Joseph Willem (Joop) Kolkman (1 December 1896 – 8 February 1944) was a Dutch journalist and diplomat. During World War II he worked as vice-consul in Perpignan, France and helped save numerous Jewish refugees from persecution. In 2014 he was posthumously awarded the title Righteous Among the Nations by Israel's institute of Holocaust remembrance Yad Vashem.
Kolkman was born on 1 December 1896 in The Hague.[1] Until the German invasion of France, Kolkman worked as a journalist for the newspapers De Telegraaf and Nieuwe Rotterdamsche Courant in Paris. Shortly thereafter he was sent to the city of Perpignan in Vichy France to serve as vice-consul.

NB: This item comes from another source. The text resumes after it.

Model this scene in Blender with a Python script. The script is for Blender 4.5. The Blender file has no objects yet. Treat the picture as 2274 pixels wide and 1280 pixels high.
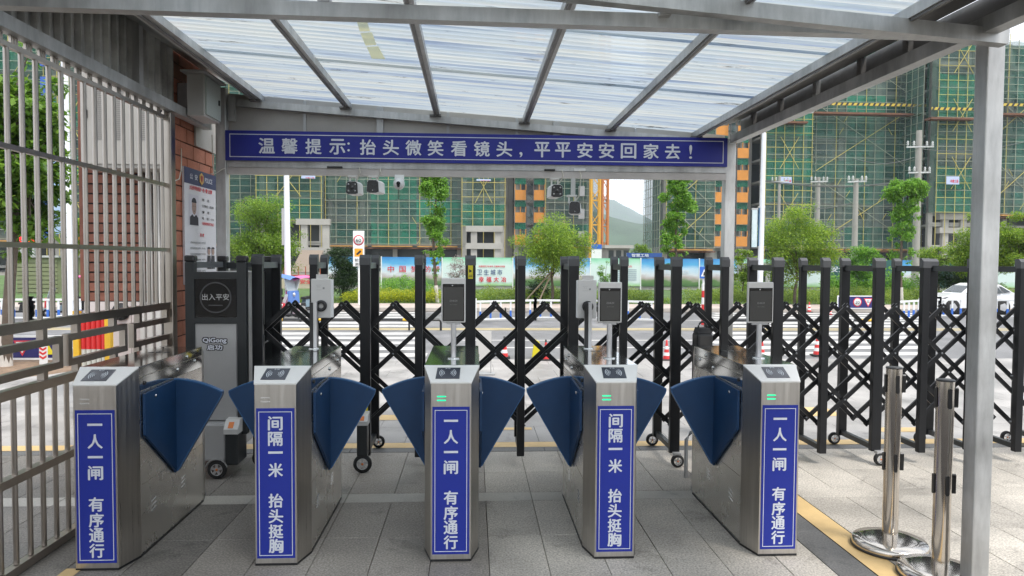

During the war he used his possibilities as a diplomat to help Dutch refugees, many of them Jewish, by finding them safe houses, providing them with financial aid and rescuing them from concentration camps. This enabled them to get to safety in Spain and Portugal, from which they could cross to England.[2] Many of his actions were illegal, including the forging of documents. He is estimated to have saved hundreds of persons. In early 1943 Kolkman tried to flee by crossing the Pyrenees into Spain, he was however arrested by German patrol units. In 1944 Kolkman died in the Buchenwald concentration camp, although other sources mention Majdanek.[1]
A plaque remembering Kolkman is placed next to the entrance of the building of the Dutch Ministry of Foreign Affairs. In 2014 he was posthumously awarded the title Righteous Among the Nations.[3] The award was presented by the Israeli ambassador to the Netherlands, Haim Divon, to the Secretary General-General of the Dutch Ministry of Foreign Affairs, Renée Jones-Bos, in the presence of the Dutch Minister of Foreign Affairs, Frans Timmermans.[4]